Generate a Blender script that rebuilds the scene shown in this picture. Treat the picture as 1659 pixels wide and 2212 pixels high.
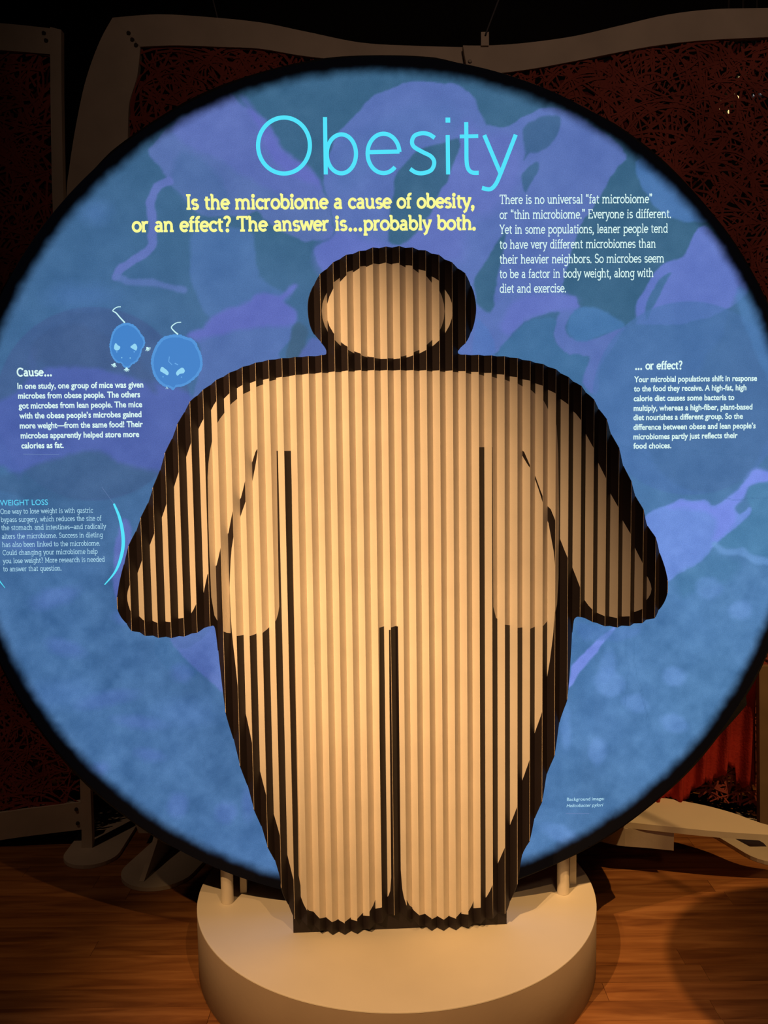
import bpy, bmesh, math, random
import numpy as np
from mathutils import Matrix, Vector
from mathutils.geometry import delaunay_2d_cdt, tessellate_polygon

for _o in list(bpy.data.objects):
    bpy.data.objects.remove(_o)
SC = bpy.context.scene
COL = SC.collection

# ------------------------------------------------------------------ camera
F_PX, PITCH, ROLL, EYE = 1900.0, math.radians(5.0), 0.013, 1.595
cam_d = bpy.data.cameras.new('camera')
cam_d.sensor_fit = 'VERTICAL'
cam_d.sensor_height = 24.0
cam_d.lens = F_PX / 2212.0 * 24.0
cam_d.clip_start = 0.05
cam_d.clip_end = 60
cam = bpy.data.objects.new('camera', cam_d)
COL.objects.link(cam)
cam.matrix_world = (Matrix.Translation((0, 0, EYE)) @ Matrix.Rotation(math.radians(90) - PITCH, 4, 'X')
                    @ Matrix.Rotation(-ROLL, 4, 'Z'))
SC.camera = cam

# ------------------------------------------------------------------ world, exposure
SC.view_settings.view_transform = 'Standard'
SC.view_settings.look = 'None'
SC.view_settings.gamma = 1.0
SC.view_settings.use_curve_mapping = False
SC.view_settings.exposure = 0.0
world = bpy.data.worlds.new('dark_gallery')
SC.world = world
world.use_nodes = True
world.node_tree.nodes['Background'].inputs[0].default_value = (0.5, 0.35, 0.25, 1)
world.node_tree.nodes['Background'].inputs[1].default_value = 0.004


# ------------------------------------------------------------------ lamps
def spot(name, loc, target, energy, color, size_deg, blend, radius):
    d = bpy.data.lights.new(name, 'SPOT')
    d.energy = energy
    d.color = color
    d.spot_size = math.radians(size_deg)
    d.spot_blend = blend
    d.shadow_soft_size = radius
    o = bpy.data.objects.new(name, d)
    COL.objects.link(o)
    o.location = loc
    o.rotation_euler = (Vector(target) - Vector(loc)).to_track_quat('-Z', 'Y').to_euler()
    return o


KEY = (-1.65, -0.20, 3.65)
spot('key_spotlight', KEY, (-0.24, 2.37, 1.42), 800, (1.0, 0.595, 0.27), 24.5, 1.0, 0.02)
spot('wide_spotlight', (-1.40, -0.20, 3.65), (0.02, 2.25, 0.15), 500, (1.0, 0.57, 0.235), 29, 1.0, 0.02)
spot('cross_spotlight', (0.75, -0.30, 3.65), (-0.20, 2.30, 0.50), 125, (1.0, 0.57, 0.24), 32, 1.0, 0.02)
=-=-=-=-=
## WHAT IS EXPECTED:
The lines from the start of the data through the line that contains "COL = SC.collection" are to be returned exactly, please, with both ends included and every picture left out.

## WRITTEN RESPONSE:
Generate a Blender script that rebuilds the scene shown in this picture. Treat the picture as 1659 pixels wide and 2212 pixels high.
import bpy, bmesh, math, random
import numpy as np
from mathutils import Matrix, Vector
from mathutils.geometry import delaunay_2d_cdt, tessellate_polygon

for _o in list(bpy.data.objects):
    bpy.data.objects.remove(_o)
SC = bpy.context.scene
COL = SC.collection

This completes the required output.